__WHAT THE TASK ASKS__.
Extract all of the data and reproduce it precisely.

>> begin SOURCE MATERIAL

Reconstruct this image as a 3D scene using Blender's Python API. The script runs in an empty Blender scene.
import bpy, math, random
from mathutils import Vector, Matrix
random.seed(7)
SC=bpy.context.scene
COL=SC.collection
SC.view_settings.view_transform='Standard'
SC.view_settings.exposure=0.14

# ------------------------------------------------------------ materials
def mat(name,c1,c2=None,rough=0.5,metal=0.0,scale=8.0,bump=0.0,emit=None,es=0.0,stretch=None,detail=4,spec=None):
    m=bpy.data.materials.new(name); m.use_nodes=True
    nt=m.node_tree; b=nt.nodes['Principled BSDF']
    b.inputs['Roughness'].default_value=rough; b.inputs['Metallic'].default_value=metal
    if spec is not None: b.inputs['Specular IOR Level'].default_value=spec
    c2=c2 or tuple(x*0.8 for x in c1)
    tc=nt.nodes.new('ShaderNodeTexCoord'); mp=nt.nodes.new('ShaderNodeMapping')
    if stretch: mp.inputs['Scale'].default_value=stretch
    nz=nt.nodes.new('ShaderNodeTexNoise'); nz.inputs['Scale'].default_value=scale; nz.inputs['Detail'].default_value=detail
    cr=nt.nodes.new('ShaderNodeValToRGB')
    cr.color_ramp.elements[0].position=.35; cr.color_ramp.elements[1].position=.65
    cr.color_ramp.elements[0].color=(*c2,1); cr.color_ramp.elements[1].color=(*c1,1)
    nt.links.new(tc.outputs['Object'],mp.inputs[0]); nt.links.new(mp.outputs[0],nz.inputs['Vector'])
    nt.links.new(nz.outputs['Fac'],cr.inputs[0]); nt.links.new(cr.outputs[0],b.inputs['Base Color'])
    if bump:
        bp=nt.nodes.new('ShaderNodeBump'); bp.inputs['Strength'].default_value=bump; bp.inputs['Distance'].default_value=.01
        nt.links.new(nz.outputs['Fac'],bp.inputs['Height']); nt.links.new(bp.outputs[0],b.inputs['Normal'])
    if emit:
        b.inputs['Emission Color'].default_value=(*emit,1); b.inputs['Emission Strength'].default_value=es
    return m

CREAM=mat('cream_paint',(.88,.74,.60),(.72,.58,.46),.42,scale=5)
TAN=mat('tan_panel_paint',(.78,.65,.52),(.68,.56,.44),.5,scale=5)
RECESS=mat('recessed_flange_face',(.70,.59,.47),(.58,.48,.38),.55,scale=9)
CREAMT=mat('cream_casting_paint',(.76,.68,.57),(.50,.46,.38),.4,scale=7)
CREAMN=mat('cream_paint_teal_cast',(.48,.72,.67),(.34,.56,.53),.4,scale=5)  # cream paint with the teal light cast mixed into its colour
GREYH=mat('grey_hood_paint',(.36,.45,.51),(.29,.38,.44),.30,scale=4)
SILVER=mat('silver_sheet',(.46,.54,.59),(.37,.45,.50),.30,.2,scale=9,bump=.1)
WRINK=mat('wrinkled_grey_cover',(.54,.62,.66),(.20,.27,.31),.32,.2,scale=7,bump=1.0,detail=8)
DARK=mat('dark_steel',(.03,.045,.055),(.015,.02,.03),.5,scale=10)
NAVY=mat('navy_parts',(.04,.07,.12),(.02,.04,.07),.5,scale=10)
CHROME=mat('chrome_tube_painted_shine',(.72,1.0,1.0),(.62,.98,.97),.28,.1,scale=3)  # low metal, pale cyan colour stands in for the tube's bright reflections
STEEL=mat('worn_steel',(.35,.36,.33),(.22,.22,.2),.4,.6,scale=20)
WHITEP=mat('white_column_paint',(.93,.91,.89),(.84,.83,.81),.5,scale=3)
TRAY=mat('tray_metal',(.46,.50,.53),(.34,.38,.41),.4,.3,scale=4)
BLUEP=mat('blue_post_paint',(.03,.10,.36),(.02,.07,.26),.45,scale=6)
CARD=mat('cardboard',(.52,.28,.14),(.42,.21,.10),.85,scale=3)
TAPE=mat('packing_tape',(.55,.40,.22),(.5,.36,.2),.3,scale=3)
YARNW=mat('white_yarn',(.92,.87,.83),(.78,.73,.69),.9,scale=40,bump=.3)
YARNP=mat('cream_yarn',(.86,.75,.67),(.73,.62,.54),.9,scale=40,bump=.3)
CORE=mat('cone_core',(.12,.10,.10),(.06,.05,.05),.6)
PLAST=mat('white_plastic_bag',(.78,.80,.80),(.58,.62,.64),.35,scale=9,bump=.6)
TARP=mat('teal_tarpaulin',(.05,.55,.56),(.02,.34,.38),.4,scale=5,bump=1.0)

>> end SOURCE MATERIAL

__THE OUTPUT__.
Reconstruct this image as a 3D scene using Blender's Python API. The script runs in an empty Blender scene.
import bpy, math, random
from mathutils import Vector, Matrix
random.seed(7)
SC=bpy.context.scene
COL=SC.collection
SC.view_settings.view_transform='Standard'
SC.view_settings.exposure=0.14

# ------------------------------------------------------------ materials
def mat(name,c1,c2=None,rough=0.5,metal=0.0,scale=8.0,bump=0.0,emit=None,es=0.0,stretch=None,detail=4,spec=None):
    m=bpy.data.materials.new(name); m.use_nodes=True
    nt=m.node_tree; b=nt.nodes['Principled BSDF']
    b.inputs['Roughness'].default_value=rough; b.inputs['Metallic'].default_value=metal
    if spec is not None: b.inputs['Specular IOR Level'].default_value=spec
    c2=c2 or tuple(x*0.8 for x in c1)
    tc=nt.nodes.new('ShaderNodeTexCoord'); mp=nt.nodes.new('ShaderNodeMapping')
    if stretch: mp.inputs['Scale'].default_value=stretch
    nz=nt.nodes.new('ShaderNodeTexNoise'); nz.inputs['Scale'].default_value=scale; nz.inputs['Detail'].default_value=detail
    cr=nt.nodes.new('ShaderNodeValToRGB')
    cr.color_ramp.elements[0].position=.35; cr.color_ramp.elements[1].position=.65
    cr.color_ramp.elements[0].color=(*c2,1); cr.color_ramp.elements[1].color=(*c1,1)
    nt.links.new(tc.outputs['Object'],mp.inputs[0]); nt.links.new(mp.outputs[0],nz.inputs['Vector'])
    nt.links.new(nz.outputs['Fac'],cr.inputs[0]); nt.links.new(cr.outputs[0],b.inputs['Base Color'])
    if bump:
        bp=nt.nodes.new('ShaderNodeBump'); bp.inputs['Strength'].default_value=bump; bp.inputs['Distance'].default_value=.01
        nt.links.new(nz.outputs['Fac'],bp.inputs['Height']); nt.links.new(bp.outputs[0],b.inputs['Normal'])
    if emit:
        b.inputs['Emission Color'].default_value=(*emit,1); b.inputs['Emission Strength'].default_value=es
    return m

CREAM=mat('cream_paint',(.88,.74,.60),(.72,.58,.46),.42,scale=5)
TAN=mat('tan_panel_paint',(.78,.65,.52),(.68,.56,.44),.5,scale=5)
RECESS=mat('recessed_flange_face',(.70,.59,.47),(.58,.48,.38),.55,scale=9)
CREAMT=mat('cream_casting_paint',(.76,.68,.57),(.50,.46,.38),.4,scale=7)
CREAMN=mat('cream_paint_teal_cast',(.48,.72,.67),(.34,.56,.53),.4,scale=5)  # cream paint with the teal light cast mixed into its colour
GREYH=mat('grey_hood_paint',(.36,.45,.51),(.29,.38,.44),.30,scale=4)
SILVER=mat('silver_sheet',(.46,.54,.59),(.37,.45,.50),.30,.2,scale=9,bump=.1)
WRINK=mat('wrinkled_grey_cover',(.54,.62,.66),(.20,.27,.31),.32,.2,scale=7,bump=1.0,detail=8)
DARK=mat('dark_steel',(.03,.045,.055),(.015,.02,.03),.5,scale=10)
NAVY=mat('navy_parts',(.04,.07,.12),(.02,.04,.07),.5,scale=10)
CHROME=mat('chrome_tube_painted_shine',(.72,1.0,1.0),(.62,.98,.97),.28,.1,scale=3)  # low metal, pale cyan colour stands in for the tube's bright reflections
STEEL=mat('worn_steel',(.35,.36,.33),(.22,.22,.2),.4,.6,scale=20)
WHITEP=mat('white_column_paint',(.93,.91,.89),(.84,.83,.81),.5,scale=3)
TRAY=mat('tray_metal',(.46,.50,.53),(.34,.38,.41),.4,.3,scale=4)
BLUEP=mat('blue_post_paint',(.03,.10,.36),(.02,.07,.26),.45,scale=6)
CARD=mat('cardboard',(.52,.28,.14),(.42,.21,.10),.85,scale=3)
TAPE=mat('packing_tape',(.55,.40,.22),(.5,.36,.2),.3,scale=3)
YARNW=mat('white_yarn',(.92,.87,.83),(.78,.73,.69),.9,scale=40,bump=.3)
YARNP=mat('cream_yarn',(.86,.75,.67),(.73,.62,.54),.9,scale=40,bump=.3)
CORE=mat('cone_core',(.12,.10,.10),(.06,.05,.05),.6)
PLAST=mat('white_plastic_bag',(.78,.80,.80),(.58,.62,.64),.35,scale=9,bump=.6)
TARP=mat('teal_tarpaulin',(.05,.55,.56),(.02,.34,.38),.4,scale=5,bump=1.0)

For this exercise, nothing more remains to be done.